#### [Your objective]
Write the data out again exactly, with no pictures.

#### [Provided material]
- - - - - - -
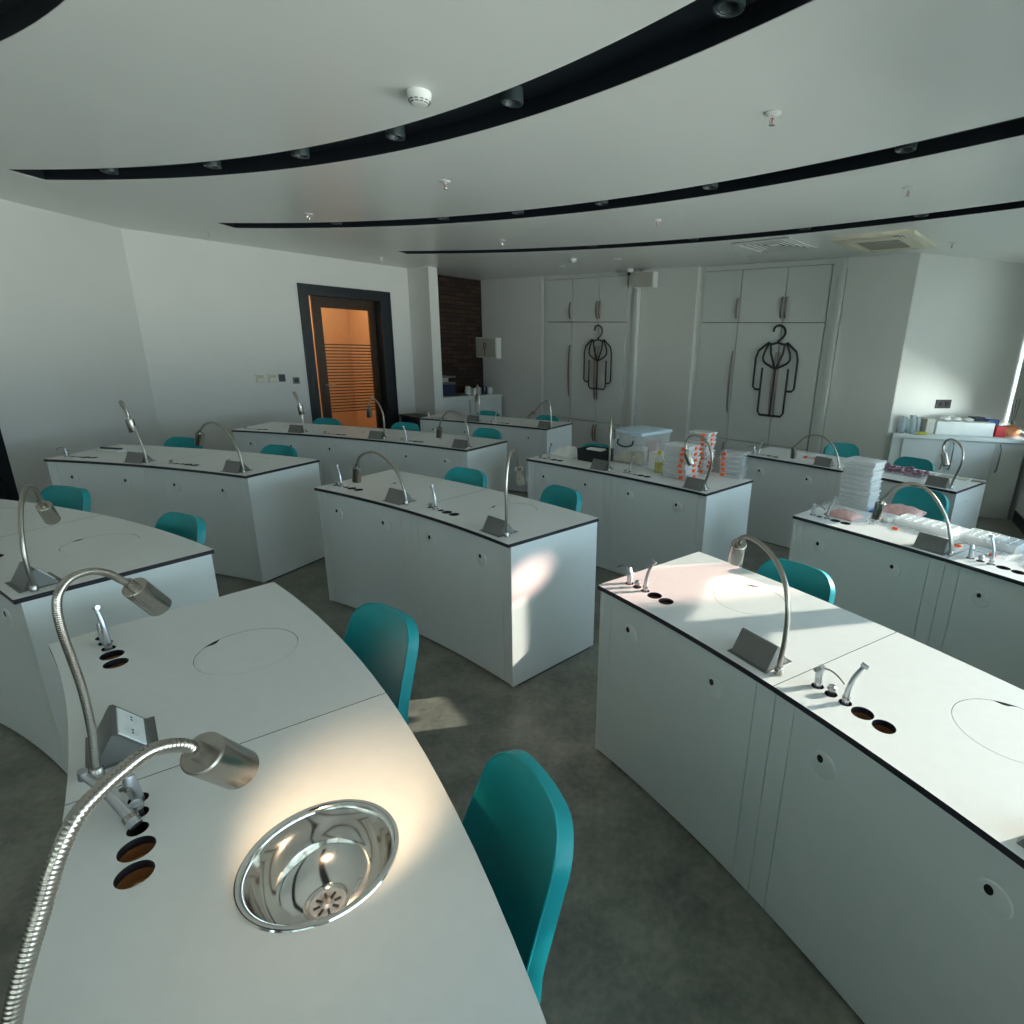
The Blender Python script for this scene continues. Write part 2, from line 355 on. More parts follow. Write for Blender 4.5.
# glazed facade on the right: sill wall, header, mullions, panes, roller blinds
wn = [0]
FAC = [  # segment index, fractions of mullions, blind bottom per pane
    (0, [0, 1], [.98]), (1, [0, .37, .768, 1], [1.25, .90, 2.0]), (2, [0, .256, 1], [1.85, 1.72]), (3, [0, .5, 1], [1.65, 1.65]), (5, [.03, .33, .63], [1.05, 1.05])]  # last entry: unseen front-wall windows, added for fill light
SILL, HEAD = .88, 2.62
for si, fr, bl in FAC:
    p, q = Vector((*V[si], 0)), Vector((*V[si+1], 0)); d = (q-p).normalized(); n = Vector((-d.y, d.x, 0)); L = (q-p).length   # n points outwards (left of the walk towards the camera)
    wall('wall_facade_%s' % 'abcdef'[si], p, q, 0, SILL, .2, side=1); wall('wall_header_%s' % 'abcdef'[si], p, q, HEAD, HC, .2, side=1)
    bm = bmesh.new()
    for f in fr:
        a, b = max(L*f - .035, 0), min(L*f + .035, L); P, Q = p + d*a, p + d*b
        prism(bm, [(P.x, P.y), (Q.x, Q.y), ((Q+n*.12).x, (Q+n*.12).y), ((P+n*.12).x, (P+n*.12).y)], SILL, HEAD)
    for z in (SILL, HEAD - .05):
        P, Q = p + n*.02, q + n*.02; prism(bm, [(P.x, P.y), (Q.x, Q.y), ((Q+n*.08).x, (Q+n*.08).y), ((P+n*.08).x, (P+n*.08).y)], z, z + .05)
    wn[0] += 1; win = struct('window_%d' % wn[0], bm, M['blindst'])
    for k in range(len(fr) - 1):
        a, b = L*fr[k] + .036, L*fr[k+1] - .036; P, Q = p + d*a + n*.06, p + d*b + n*.06
        bm = bmesh.new(); prism(bm, [(P.x, P.y), (Q.x, Q.y), ((Q+n*.006).x, (Q+n*.006).y), ((P+n*.006).x, (P+n*.006).y)], SILL + .05, HEAD - .05); obj('pane', bm, M['glass'], win)
        P, Q = p + d*(L*fr[k] + (.075 if si == 0 else .008)) - n*.012, p + d*(L*fr[k+1] - .008) - n*.012
        t = thing('roller_blind', 'grey roller blind drawn over the window beside the niche counter', 'blind', (P.x, P.y, bl[k])) if si == 0 else win
        bm = bmesh.new(); prism(bm, [(P.x, P.y), (Q.x, Q.y), ((Q-n*.002).x, (Q-n*.002).y), ((P-n*.002).x, (P-n*.002).y)], bl[k], HEAD + .06); fab = obj('fabric' if si == 0 else 'roller_blind', bm, M['blind0' if si == 0 else 'blind'], t)
        bm = bmesh.new(); cyl(bm, P + Vector((0, 0, bl[k])), Q + Vector((0, 0, bl[k])), .010, seg=10); obj('bottom_bar', bm, M['satin'], t if si == 0 else fab, 40)
        # sky light enters through this opening
        z0, z1 = SILL, bl[k]
        if z1 - z0 > .2:
            ld = bpy.data.lights.new('window_portal', 'AREA'); ld.shape = 'RECTANGLE'; ld.size = (b - a); ld.size_y = z1 - z0; ld.cycles.is_portal = True
            lo = bpy.data.objects.new('window_portal', ld); C.objects.link(lo)
            c0 = p + d*(a+b)/2 + n*.15 + Vector((0, 0, (z0+z1)/2)); zz = n; xx = d; yy = zz.cross(xx)
            lo.matrix_world = Matrix.Translation(c0) @ Matrix((xx, yy, zz)).transposed().to_4x4()
wall('wall_near', (-2.98, -3.0), V[6], side=1); wall('wall_near_post', V[5], (.62, -3.0), side=1); wall('wall_near_right', V[4], V[5], side=1)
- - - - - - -
#### [Completed exercise]
The Blender Python script for this scene continues. Write part 2, from line 355 on. More parts follow. Write for Blender 4.5.
# glazed facade on the right: sill wall, header, mullions, panes, roller blinds
wn = [0]
FAC = [  # segment index, fractions of mullions, blind bottom per pane
    (0, [0, 1], [.98]), (1, [0, .37, .768, 1], [1.25, .90, 2.0]), (2, [0, .256, 1], [1.85, 1.72]), (3, [0, .5, 1], [1.65, 1.65]), (5, [.03, .33, .63], [1.05, 1.05])]  # last entry: unseen front-wall windows, added for fill light
SILL, HEAD = .88, 2.62
for si, fr, bl in FAC:
    p, q = Vector((*V[si], 0)), Vector((*V[si+1], 0)); d = (q-p).normalized(); n = Vector((-d.y, d.x, 0)); L = (q-p).length   # n points outwards (left of the walk towards the camera)
    wall('wall_facade_%s' % 'abcdef'[si], p, q, 0, SILL, .2, side=1); wall('wall_header_%s' % 'abcdef'[si], p, q, HEAD, HC, .2, side=1)
    bm = bmesh.new()
    for f in fr:
        a, b = max(L*f - .035, 0), min(L*f + .035, L); P, Q = p + d*a, p + d*b
        prism(bm, [(P.x, P.y), (Q.x, Q.y), ((Q+n*.12).x, (Q+n*.12).y), ((P+n*.12).x, (P+n*.12).y)], SILL, HEAD)
    for z in (SILL, HEAD - .05):
        P, Q = p + n*.02, q + n*.02; prism(bm, [(P.x, P.y), (Q.x, Q.y), ((Q+n*.08).x, (Q+n*.08).y), ((P+n*.08).x, (P+n*.08).y)], z, z + .05)
    wn[0] += 1; win = struct('window_%d' % wn[0], bm, M['blindst'])
    for k in range(len(fr) - 1):
        a, b = L*fr[k] + .036, L*fr[k+1] - .036; P, Q = p + d*a + n*.06, p + d*b + n*.06
        bm = bmesh.new(); prism(bm, [(P.x, P.y), (Q.x, Q.y), ((Q+n*.006).x, (Q+n*.006).y), ((P+n*.006).x, (P+n*.006).y)], SILL + .05, HEAD - .05); obj('pane', bm, M['glass'], win)
        P, Q = p + d*(L*fr[k] + (.075 if si == 0 else .008)) - n*.012, p + d*(L*fr[k+1] - .008) - n*.012
        t = thing('roller_blind', 'grey roller blind drawn over the window beside the niche counter', 'blind', (P.x, P.y, bl[k])) if si == 0 else win
        bm = bmesh.new(); prism(bm, [(P.x, P.y), (Q.x, Q.y), ((Q-n*.002).x, (Q-n*.002).y), ((P-n*.002).x, (P-n*.002).y)], bl[k], HEAD + .06); fab = obj('fabric' if si == 0 else 'roller_blind', bm, M['blind0' if si == 0 else 'blind'], t)
        bm = bmesh.new(); cyl(bm, P + Vector((0, 0, bl[k])), Q + Vector((0, 0, bl[k])), .010, seg=10); obj('bottom_bar', bm, M['satin'], t if si == 0 else fab, 40)
        # sky light enters through this opening
        z0, z1 = SILL, bl[k]
        if z1 - z0 > .2:
            ld = bpy.data.lights.new('window_portal', 'AREA'); ld.shape = 'RECTANGLE'; ld.size = (b - a); ld.size_y = z1 - z0; ld.cycles.is_portal = True
            lo = bpy.data.objects.new('window_portal', ld); C.objects.link(lo)
            c0 = p + d*(a+b)/2 + n*.15 + Vector((0, 0, (z0+z1)/2)); zz = n; xx = d; yy = zz.cross(xx)
            lo.matrix_world = Matrix.Translation(c0) @ Matrix((xx, yy, zz)).transposed().to_4x4()
wall('wall_near', (-2.98, -3.0), V[6], side=1); wall('wall_near_post', V[5], (.62, -3.0), side=1); wall('wall_near_right', V[4], V[5], side=1)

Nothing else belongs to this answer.